The High Court observed that the exclusion of Scheduled Tribes under Section 2(2) of the HMA is intended to preserve their customary laws, not to deny them access to codified legal protections when they themselves follow Hindu practices. (File)The Delhi High Court on Tuesday (November 4) held that a marriage between members of a community belonging to the Scheduled Tribe would fall within the scope of the Hindu Marriage Act (HMA), 1955, if it were performed as per the Hindu rites and ceremonies.
The division bench comprising Justices Anil Kshetarpal and Harish Vaidyanathan Shankar said that “the performance of essential Hindu ceremonies, which include the invocation of the sacred fire, the wearing of mangalsutra and bichiya, and the saptapadi, clearly reflects that the marriage bore all the hallmarks of a Hindu sacrament.”
The case arose from a challenge to a Family Court decree of divorce under the HMA. The husband had argued that the couple, belonging to the Scheduled Tribe, were governed by their tribal customary laws and that the HMA did not apply to them. The HC, however, upheld the Family Court’s view that the couple indeed married under Hindu customs.

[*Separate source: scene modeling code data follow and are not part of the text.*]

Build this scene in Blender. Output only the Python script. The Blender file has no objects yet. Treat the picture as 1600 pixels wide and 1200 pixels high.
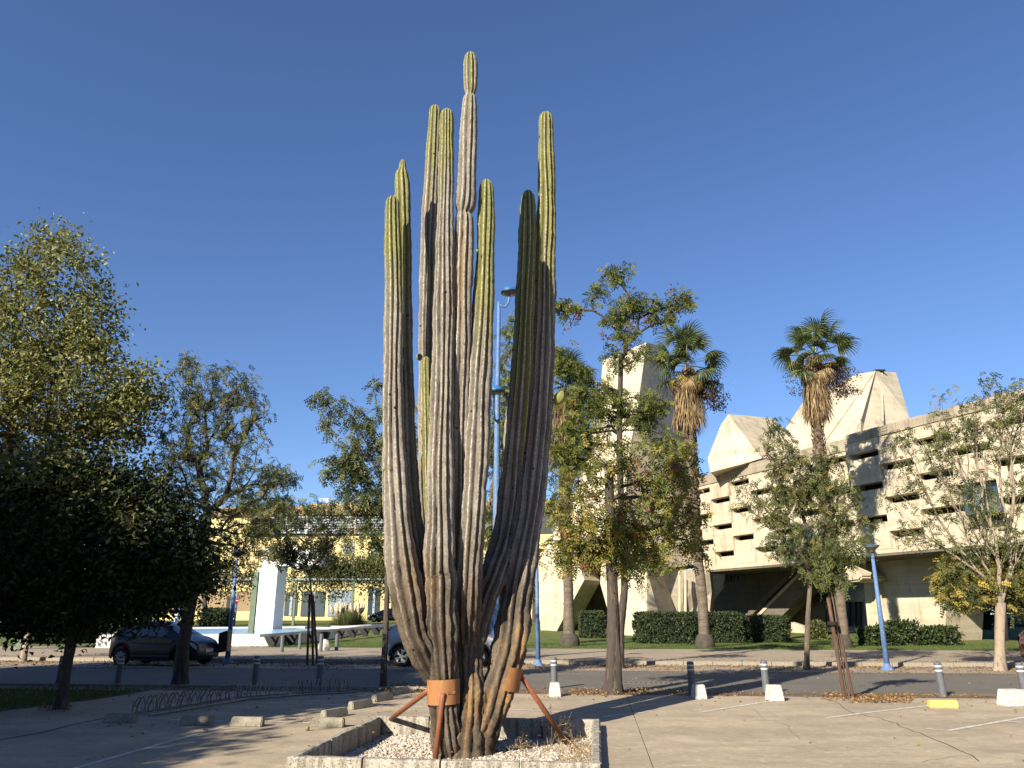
import bpy, math, random
import numpy as np
from mathutils import Vector, Matrix, Euler
R = math.radians
PI = math.pi
random.seed(7); rng = np.random.default_rng(7)
S = bpy.context.scene
C = S.collection

# ---------------------------------------------------------------- camera, sky, sun, exposure
EYE, FPX, PITCH = 1.70, 1200.0, math.atan(360/1200)
cam = bpy.data.objects.new('camera', bpy.data.cameras.new('camera')); C.objects.link(cam)
cam.location = (0, 0, EYE); cam.rotation_euler = (PI/2+PITCH, 0, 0)
cam.data.sensor_width = 36; cam.data.lens = 36*FPX/1600; cam.data.clip_end = 6000; cam.data.clip_start = .1
S.camera = cam
AZ, EL = R(36), R(27.5)                       # light travels towards (sin AZ, cos AZ), going down
world = bpy.data.worlds.new('World'); S.world = world; world.use_nodes = True
wn = world.node_tree.nodes; wl = world.node_tree.links
bg = wn['Background']; sky = wn.new('ShaderNodeTexSky'); sky.sky_type = 'NISHITA'; sky.sun_disc = False
sky.sun_elevation = EL; sky.sun_rotation = PI+AZ; sky.altitude = 300; sky.air_density = 1.0; sky.dust_density = 0.0; sky.ozone_density = 3.0; sky.altitude = 0
tint = wn.new('ShaderNodeMix'); tint.data_type = 'RGBA'; tint.blend_type = 'MULTIPLY'; tint.inputs[0].default_value = 1; tint.inputs[7].default_value = (.94, 1.07, 1.37, 1)
wl.new(sky.outputs[0], tint.inputs[6]); wl.new(tint.outputs[2], bg.inputs[0]); bg.inputs[1].default_value = .0515
sl = bpy.data.lights.new('sun', 'SUN'); sl.energy = 5.0; sl.angle = R(.53); sl.color = (1, .905, .75)
sun = bpy.data.objects.new('sun', sl); C.objects.link(sun)
ld = Vector((math.sin(AZ)*math.cos(EL), math.cos(AZ)*math.cos(EL), -math.sin(EL)))
sun.rotation_euler = ld.to_track_quat('-Z', 'Y').to_euler(); sun.location = (-20, -30, 40)
S.view_settings.view_transform = 'Standard'; S.view_settings.look = 'None'; S.view_settings.gamma = 1
S.view_settings.use_curve_mapping = False; S.view_settings.exposure = 1.12
S.render.engine = 'CYCLES'; S.cycles.use_denoising = True
S.cycles.max_bounces = 6; S.cycles.diffuse_bounces = 3; S.cycles.glossy_bounces = 3; S.cycles.transmission_bounces = 4
S.cycles.transparent_max_bounces = 8

# ---------------------------------------------------------------- helpers: places
cs, sn = math.cos(PITCH), math.sin(PITCH)
def ray(u, v):
    up = 600-v
    return (u-800.0, FPX*cs-sn*up, FPX*sn+cs*up)
def G(u, v, z=0.0):                            # the spot of height z seen there
    x, y, w = ray(u, v); k = (z-EYE)/w
    return Vector((x*k, y*k, z))
def P(u, v, Y):                                # the spot seen there at distance Y
    x, y, w = ray(u, v); k = Y/y
    return Vector((x*k, Y, EYE+w*k))
def px(v, Y): return Y/ray(0, v)[1]            # metres per pixel there
A6 = R(6)
E1 = Vector((math.cos(A6), -math.sin(A6), 0)); E2 = Vector((math.sin(A6), math.cos(A6), 0))
def ST(s, t, z=0.0): return E1*s+E2*t+Vector((0, 0, z))
def toST(p): return (p.x*E1.x+p.y*E1.y, p.x*E2.x+p.y*E2.y)

# ---------------------------------------------------------------- helpers: materials
MATS = {}
def lin(c):
    return tuple(((x/255)/12.92 if x <= 10 else ((x/255+.055)/1.055)**2.4) for x in c)
def K_(c, k=.85): return tuple(x*k for x in c)
def nd(nt, t, **k):
    n = nt.nodes.new(t)
    for a, b in k.items(): setattr(n, a, b)
    return n
def mix(nt, fac, a, b, mode='MIX'):
    m = nd(nt, 'ShaderNodeMix', data_type='RGBA', blend_type=mode)
    for i, x in ((0, fac), (6, a), (7, b)):
        if isinstance(x, bpy.types.NodeSocket): nt.links.new(x, m.inputs[i])
        elif i == 0: m.inputs[0].default_value = x
        else: m.inputs[i].default_value = tuple(x)+(1,) if len(x) == 3 else x
    return m.outputs[2]
def noise(nt, scale, detail=4, rough=.6, vec=None, stretch=None, dist=0):
    tc = nd(nt, 'ShaderNodeTexCoord') if vec is None else None
    v = tc.outputs['Object'] if vec is None else vec
    if stretch:
        mp = nd(nt, 'ShaderNodeMapping'); mp.inputs['Scale'].default_value = stretch; nt.links.new(v, mp.inputs[0]); v = mp.outputs[0]
    n = nd(nt, 'ShaderNodeTexNoise'); n.inputs['Scale'].default_value = scale; n.inputs['Detail'].default_value = detail
    n.inputs['Roughness'].default_value = rough; n.inputs['Distortion'].default_value = dist
    nt.links.new(v, n.inputs['Vector']); return n.outputs['Fac']
def ramp(nt, fac, stops):
    r = nd(nt, 'ShaderNodeValToRGB'); e = r.color_ramp.elements
    while len(e) < len(stops): e.new(.5)
    for q, (p, c) in zip(e, stops):
        q.position = p; q.color = (c if len(c) == 4 else tuple(c)+(1,)) if not isinstance(c, (int, float)) else (c, c, c, 1)
    nt.links.new(fac, r.inputs[0]); return r.outputs[0]
def attr(nt, name):
    a = nd(nt, 'ShaderNodeAttribute', attribute_name=name); return a.outputs['Fac']
def bump(nt, h, strength, dist, bs):
    b = nd(nt, 'ShaderNodeBump'); b.inputs['Strength'].default_value = strength; b.inputs['Distance'].default_value = dist
    nt.links.new(h, b.inputs['Height']); nt.links.new(b.outputs[0], bs.inputs['Normal'])
def base(name, rough=.8, spec=.3, metal=0):
    m = bpy.data.materials.new(name); m.use_nodes = True; nt = m.node_tree; b = nt.nodes['Principled BSDF']
    b.inputs['Roughness'].default_value = rough; b.inputs['Specular IOR Level'].default_value = spec; b.inputs['Metallic'].default_value = metal
    MATS[name] = m; return m, nt, b
def mat(name, c1, c2=None, scale=3, c3=None, s3=30, rough=.85, spec=.3, metal=0, bmp=.3, bs=40, bd=.01, stretch=None, lo=.35, hi=.65, coat=0):
    """mottled surface: c1/c2 by a large noise, c3 as small flecks, relief from a fine noise"""
    m, nt, b = base(name, rough, spec, metal)
    c2 = c2 or tuple(x*.75 for x in c1); c1, c2 = K_(c1), K_(c2); c3 = K_(c3) if c3 else None
    f = ramp(nt, noise(nt, scale, 6, .65, stretch=stretch), [(lo, 0), (hi, 1)])
    col = mix(nt, f, c1, c2)
    if c3:
        f3 = ramp(nt, noise(nt, s3, 3, .6, stretch=stretch), [(.56, 0), (.68, 1)])
        col = mix(nt, f3, col, c3)
    nt.links.new(col, b.inputs['Base Color'])
    if bmp: bump(nt, noise(nt, bs, 5, .6, stretch=stretch), bmp, bd, b)
    if coat: b.inputs['Coat Weight'].default_value = coat; b.inputs['Coat Roughness'].default_value = .05
    return m
def leafmat(name, stops, trans=.35, rough=.55):
    m, nt, b = base(name, rough, .35)
    col = ramp(nt, attr(nt, 'tint'), [(p_, K_(c_)) for p_, c_ in stops]); nt.links.new(col, b.inputs['Base Color'])
    t = nd(nt, 'ShaderNodeBsdfTranslucent'); c2 = mix(nt, 1.0, col, (1.0, 1.0, .55), 'MULTIPLY'); nt.links.new(c2, t.inputs[0])
    ms = nd(nt, 'ShaderNodeMixShader'); ms.inputs[0].default_value = trans
    nt.links.new(b.outputs[0], ms.inputs[1]); nt.links.new(t.outputs[0], ms.inputs[2])
    nt.links.new(ms.outputs[0], nt.nodes['Material Output'].inputs[0]); return m
def glass(name, c, rough=.06, tr=.6):
    m, nt, b = base(name, rough, .8); b.inputs['Base Color'].default_value = c+(1,)
    b.inputs['Transmission Weight'].default_value = tr; b.inputs['IOR'].default_value = 1.2
    return m

# ---------------------------------------------------------------- helpers: meshes and objects
class MB:
    def __init__(s): s.v = []; s.f = []; s.m = []; s.mi = 0
    def add(s, vs, fs):
        n = len(s.v); s.v += [tuple(v) for v in vs]; s.f += [tuple(i+n for i in f) for f in fs]; s.m += [s.mi]*len(fs); return s
    def box(s, c, d, rot=None, taper=(1, 1), bev=0):
        x, y, z = (q/2 for q in d); tx, ty = taper; vs = []
        for k, (zz, ax, ay) in enumerate(((-z, 1, 1), (z, tx, ty))):
            vs += [(-x*ax, -y*ay, zz), (x*ax, -y*ay, zz), (x*ax, y*ay, zz), (-x*ax, y*ay, zz)]
        vs = [Vector(v) for v in vs]
        if rot is not None:
            M_ = rot if isinstance(rot, Matrix) else Matrix.Rotation(rot, 3, 'Z'); vs = [M_ @ v for v in vs]
        return s.add([v+Vector(c) for v in vs], [(3, 2, 1, 0), (4, 5, 6, 7), (0, 1, 5, 4), (1, 2, 6, 5), (2, 3, 7, 6), (3, 0, 4, 7)])
    def tube(s, pts, rad, n=8, cap=True):
        pts = [Vector(p) for p in pts]; rad = rad if hasattr(rad, '__len__') else [rad]*len(pts); vs = []; ref = None
        for i, p in enumerate(pts):
            t = (pts[min(i+1, len(pts)-1)]-pts[max(i-1, 0)]).normalized()
            if ref is None: ref = Vector((1, 0, 0)) if abs(t.x) < .8 else Vector((0, 1, 0))
            a = (ref-t*ref.dot(t)).normalized(); ref = a; b = t.cross(a)
            for k in range(n):
                q = 2*PI*k/n; vs.append(p+(a*math.cos(q)+b*math.sin(q))*rad[i])
        m = len(pts); fs = [(i*n+k, i*n+(k+1) % n, (i+1)*n+(k+1) % n, (i+1)*n+k) for i in range(m-1) for k in range(n)]
        if cap: fs += [tuple(range(n-1, -1, -1)), tuple((m-1)*n+k for k in range(n))]
        return s.add(vs, fs)
    def lathe(s, prof, n=20, c=(0, 0, 0), axis=None, cap=True):
        vs = []; c = Vector(c)
        for r, z in prof:
            for k in range(n):
                q = 2*PI*k/n; v = Vector((r*math.cos(q), r*math.sin(q), z))
                if axis is not None: v = axis @ v
                vs.append(c+v)
        m = len(prof); fs = [(i*n+k, i*n+(k+1) % n, (i+1)*n+(k+1) % n, (i+1)*n+k) for i in range(m-1) for k in range(n)]
        if cap: fs += [tuple(range(n-1, -1, -1)), tuple((m-1)*n+k for k in range(n))]
        return s.add(vs, fs)
    def prism(s, poly, off):                      # poly of 3D points extruded by vector off
        n = len(poly); poly = [Vector(p) for p in poly]; off = Vector(off)
        return s.add(poly+[p+off for p in poly], [tuple(range(n-1, -1, -1)), tuple(range(n, 2*n))]+[(i, (i+1) % n, n+(i+1) % n, n+i) for i in range(n)])
    def build(s, name, mats, parent=None, smooth=False, bevel=0, **props):
        me = bpy.data.meshes.new(name); me.from_pydata(s.v, [], s.f)
        for m in (mats if isinstance(mats, (list, tuple)) else [mats]): me.materials.append(MATS[m] if isinstance(m, str) else m)
        if any(s.m): me.polygons.foreach_set('material_index', s.m)
        if smooth: me.polygons.foreach_set('use_smooth', [True]*len(me.polygons))
        me.update()
        if bevel:
            import bmesh
            bm = bmesh.new(); bm.from_mesh(me); bmesh.ops.recalc_face_normals(bm, faces=bm.faces)
            bmesh.ops.bevel(bm, geom=list(bm.edges), offset=bevel, segments=2, affect='EDGES', clamp_overlap=True); bm.to_mesh(me); bm.free()
        return link(name, me, parent, **props)
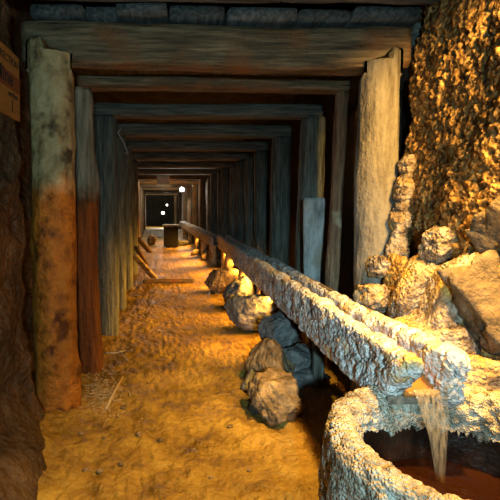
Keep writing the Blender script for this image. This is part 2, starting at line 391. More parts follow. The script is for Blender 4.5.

Personal laws for Hindus, Buddhists, Jains and Sikhs are codified in the Hindu Succession Act, 1956, and related statutes. But Section 2(2) of the law makes a clear exception, “nothing contained in this Act shall apply to the members of any Scheduled tribe…unless the Central Government, by notification in the Official Gazette, otherwise directs.” No such direction has been issued for the Lambada (Banjara) community.
This means that members of the tribe are ordinarily governed by their own customs, which are local and uncodified. However, Section 3 of the HMA recognises “custom” as something that has “been continuously and uniformly observed for a long time, has obtained the force of law among Hindus in any local area, tribe, community, group or family.” Courts have held that custom must be proved by clear evidence, as it cannot be assumed.
The evidentiary burden became central to this case.
While the core issue of the case revolved around the maintainability of the divorce petition, which was filed by the wife under the HMA, the court had to deliberate upon whether the marriage in this particular case was solemnised under the HMA.
Section 7 of the HMA recognises that a Hindu marriage may be solemnised according to “the customary rites and ceremonies of either party.” where such customs include the “saptapadi,” or taking seven steps around the sacred fire. The marriage becomes complete when the seventh step is taken.
The HC held that “the Act thus grants statutory recognition to saptapadi but does not make it mandatory for the validity of every Hindu Marriage.” It said that the intent of Section 7 of the Act “is to acknowledge, respect and preserve the plurality of customs and rituals observed among various Hindu communities across India.”
The court also observed that such validity of a marriage depends on the recognised customs of the community, “provided such customs are ancient, certain, continuous, and uniformly observed.”
The High Court upheld the family court’s findings. Both courts did not deliberate on whether the Lambada community as a whole had become “Hinduised”, and limited the scope of their verdicts to whether the particular marriage had been conducted according to Hindu rituals.
The courts relied heavily on the evidence presented before them. While the husband claimed that the pictures from his marriage were taken after the wedding, taking note of the pictures themselves, the court found no evidence to support that claim. Based on the “preponderance of probabilities,” the courts observed that the photographs reflected the actual marriage rites.
The bench said that, “The contention of the appellant that the parties were not Hinduised is, therefore, untenable. It is evident that the appellant has not substantially shown or deposed that the marriage was performed according to the customs of the Lambada community, neither in the affidavit nor in the cross-examination.”
The High Court observed that the exclusion of Scheduled Tribes under Section 2(2) of the HMA is intended to preserve their customary laws, not to deny them access to codified legal protections when they themselves follow Hindu practices.
The bench also noted that the couple were educated, lived outside traditional tribal settlements, and appeared socially integrated, factors that supported the conclusion that their marriage was conducted under Hindu rites.
Both courts cited the Supreme Court’s ruling in Labishwar Manjhi v. Pran Manjhi (2000), which held that members of Scheduled Tribes who voluntarily follow Hindu customs fall within the purview of Hindu law. That case arose from the death of a Santhal Man, whose relative challenged a property gift made by the man’s widow, arguing that, under Santhal customary law, women could not inherit property.
The trial and first appellate courts had then found that the family had already adopted Hindu practices, such as performing “shradh” and “pinda” ceremonies, along with using Hindu names and observing widowhood customs. The SC held that, “The question which arises in the present case is, whether the parties who admittedly belong to Santhal tribe are still continuing with their customary tradition or have they after being Hinduised changed their customs to that what is followed by the Hindus….it is not possible to hold that Sub-section 2 of Section 2 of Hindu Succession Act excludes the present parties from the application of the said Act.”
The court held that the widow became the absolute owner under Section 14 and her property gift was thus valid.